Pre­juízos que foram e são crimes de lesa-pa­tri­mónio da ci­dade e, por isso, assim de­viam ser jul­gados de forma res­pon­sável por qual­quer tri­bunal.

A fa­lhada ten­ta­tiva de en­vol­vi­mento da As­sem­bleia Mu­ni­cipal na tão ilegal hasta pú­blica teve agora um exe­crável se­gui­mento pela mão da RTP. No Te­le­jornal de 13 de Julho, o ser­viçal «jor­na­lista» tentou mis­turar Car­mona Ro­dri­gues com o co­mu­nista Mo­desto Na­varro, no «tra­ta­mento» da anu­lação da per­muta e da hasta pú­blica, sem in­formar (mas sa­bendo) que o PCP e o então pre­si­dente da As­sem­bleia Mu­ni­cipal to­maram po­sição firme e apre­sen­taram pro­cessos em ór­gãos do Es­tado, ao con­trário da Câ­mara Mu­ni­cipal de Car­mona Ro­dri­gues, Fontão de Car­valho e ou­tros, que pre­pa­raram o im­bró­glio e o le­varam a cabo, com o apoio, o tra­balho e o en­tu­si­asmo do PSD, do PS, do CDS-PP e do Bloco de Es­querda na apro­vação da Pro­posta n.º 36/​2005.

José Al­berto de Car­valho bem pode limpar as mãos à pa­rede.

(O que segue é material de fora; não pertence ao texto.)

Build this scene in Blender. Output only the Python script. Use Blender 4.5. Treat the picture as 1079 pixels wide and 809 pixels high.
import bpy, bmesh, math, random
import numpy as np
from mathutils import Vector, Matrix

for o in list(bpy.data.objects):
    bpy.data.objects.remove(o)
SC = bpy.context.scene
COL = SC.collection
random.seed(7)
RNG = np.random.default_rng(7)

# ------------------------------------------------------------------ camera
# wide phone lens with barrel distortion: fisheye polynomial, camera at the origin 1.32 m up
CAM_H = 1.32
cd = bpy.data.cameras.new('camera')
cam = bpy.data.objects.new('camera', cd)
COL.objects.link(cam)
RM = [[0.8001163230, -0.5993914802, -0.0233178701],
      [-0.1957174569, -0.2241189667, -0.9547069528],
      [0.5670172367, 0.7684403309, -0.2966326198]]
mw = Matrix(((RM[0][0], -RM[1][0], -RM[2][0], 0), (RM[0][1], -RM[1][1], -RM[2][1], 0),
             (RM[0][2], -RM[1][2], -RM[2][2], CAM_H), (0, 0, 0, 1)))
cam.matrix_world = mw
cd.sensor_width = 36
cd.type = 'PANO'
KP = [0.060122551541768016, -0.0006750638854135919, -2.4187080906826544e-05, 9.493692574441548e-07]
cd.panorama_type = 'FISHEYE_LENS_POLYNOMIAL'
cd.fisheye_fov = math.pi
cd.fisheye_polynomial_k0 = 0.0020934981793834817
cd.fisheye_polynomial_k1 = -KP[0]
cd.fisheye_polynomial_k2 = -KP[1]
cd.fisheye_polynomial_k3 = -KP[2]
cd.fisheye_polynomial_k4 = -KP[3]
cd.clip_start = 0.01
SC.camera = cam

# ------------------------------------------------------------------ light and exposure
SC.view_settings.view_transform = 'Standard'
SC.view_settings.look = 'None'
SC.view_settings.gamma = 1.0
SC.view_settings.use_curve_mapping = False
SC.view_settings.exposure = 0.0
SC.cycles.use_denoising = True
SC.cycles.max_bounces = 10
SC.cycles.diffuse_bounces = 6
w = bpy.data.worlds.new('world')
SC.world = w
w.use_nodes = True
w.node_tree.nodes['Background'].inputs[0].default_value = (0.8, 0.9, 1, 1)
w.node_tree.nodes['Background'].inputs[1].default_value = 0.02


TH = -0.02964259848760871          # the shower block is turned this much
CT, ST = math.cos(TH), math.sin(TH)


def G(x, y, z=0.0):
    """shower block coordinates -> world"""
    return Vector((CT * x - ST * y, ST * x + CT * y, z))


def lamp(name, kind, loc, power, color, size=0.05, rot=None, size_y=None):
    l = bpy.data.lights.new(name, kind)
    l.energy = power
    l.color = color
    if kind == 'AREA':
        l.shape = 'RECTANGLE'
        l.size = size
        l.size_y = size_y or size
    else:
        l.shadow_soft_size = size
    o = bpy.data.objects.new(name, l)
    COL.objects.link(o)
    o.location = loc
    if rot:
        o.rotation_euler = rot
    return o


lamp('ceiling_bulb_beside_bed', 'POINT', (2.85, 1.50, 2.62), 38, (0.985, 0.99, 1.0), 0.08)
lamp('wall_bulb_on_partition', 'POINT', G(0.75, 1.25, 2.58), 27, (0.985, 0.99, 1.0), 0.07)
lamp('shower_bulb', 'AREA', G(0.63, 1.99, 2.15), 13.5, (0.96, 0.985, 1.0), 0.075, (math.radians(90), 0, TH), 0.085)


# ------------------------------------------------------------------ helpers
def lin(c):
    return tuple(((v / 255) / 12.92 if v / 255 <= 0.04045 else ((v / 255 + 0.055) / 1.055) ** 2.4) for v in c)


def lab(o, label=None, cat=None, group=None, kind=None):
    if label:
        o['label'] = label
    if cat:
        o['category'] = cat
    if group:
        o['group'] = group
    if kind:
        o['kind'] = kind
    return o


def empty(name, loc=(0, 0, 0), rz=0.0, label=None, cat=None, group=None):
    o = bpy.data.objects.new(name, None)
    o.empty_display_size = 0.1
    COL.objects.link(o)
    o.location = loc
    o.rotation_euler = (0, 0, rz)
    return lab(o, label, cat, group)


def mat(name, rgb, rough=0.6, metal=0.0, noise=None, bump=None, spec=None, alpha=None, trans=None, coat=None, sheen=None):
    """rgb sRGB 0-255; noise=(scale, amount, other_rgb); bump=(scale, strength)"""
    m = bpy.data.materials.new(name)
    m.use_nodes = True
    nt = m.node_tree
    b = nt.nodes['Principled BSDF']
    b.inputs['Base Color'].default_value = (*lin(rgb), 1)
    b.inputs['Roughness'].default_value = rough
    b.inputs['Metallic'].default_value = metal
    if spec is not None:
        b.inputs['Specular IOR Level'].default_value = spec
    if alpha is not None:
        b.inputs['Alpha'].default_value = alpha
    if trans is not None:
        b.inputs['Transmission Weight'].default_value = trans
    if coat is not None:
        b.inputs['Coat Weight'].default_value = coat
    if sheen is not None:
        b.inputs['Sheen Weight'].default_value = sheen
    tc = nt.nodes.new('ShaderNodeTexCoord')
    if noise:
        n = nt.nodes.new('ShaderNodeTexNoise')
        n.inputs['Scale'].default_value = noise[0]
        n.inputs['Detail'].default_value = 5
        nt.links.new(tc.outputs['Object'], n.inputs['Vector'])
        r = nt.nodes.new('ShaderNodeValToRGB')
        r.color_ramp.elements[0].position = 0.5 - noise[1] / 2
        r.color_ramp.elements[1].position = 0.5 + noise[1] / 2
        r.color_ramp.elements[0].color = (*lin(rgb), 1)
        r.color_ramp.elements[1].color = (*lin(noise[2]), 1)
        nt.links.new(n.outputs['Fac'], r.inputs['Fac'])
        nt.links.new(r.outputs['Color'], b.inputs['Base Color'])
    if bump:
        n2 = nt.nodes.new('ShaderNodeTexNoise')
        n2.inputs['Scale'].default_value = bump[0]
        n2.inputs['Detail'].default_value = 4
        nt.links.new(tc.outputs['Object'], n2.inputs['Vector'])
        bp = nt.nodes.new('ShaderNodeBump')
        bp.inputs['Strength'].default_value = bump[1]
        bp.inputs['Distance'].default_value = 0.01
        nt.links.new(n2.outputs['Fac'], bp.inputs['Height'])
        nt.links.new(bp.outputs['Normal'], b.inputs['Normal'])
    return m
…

O Di­rector de In­for­mação da RTP nem se­quer res­pondeu a dois pro­testos que lhe en­viámos, acom­pa­nhados de in­for­mação que bem deve co­nhecer, mas que não lhe in­te­ressa para o ver­da­deiro es­cla­re­ci­mento dos factos. Assim se perde um jor­na­lista, que se fica sos­se­ga­da­mente no si­lêncio cúm­plice, em ga­bi­nete macio e en­tor­pe­cedor. Bom pro­veito lhe faça.

Acres­cento ainda que, em re­centes de­cla­ra­ções à An­tena 1 e à LUSA, sobre a anu­lação da per­muta e da hasta pú­blica, fiz re­fe­rên­cias às queixas apre­sen­tadas pelo PCP sobre estas ma­té­rias e, tanto na­quilo que foi trans­mi­tido pela An­tena 1 e no des­pacho da LUSA, estas re­fe­rên­cias foram omi­tidas. Assim con­ti­nuam a cen­sura e o an­ti­co­mu­nismo em ór­gãos que de­ve­riam prestar ser­viço pú­blico e que estão con­tro­lados por gente que não me­rece a de­sig­nação de pro­fis­si­o­nais de in­for­mação.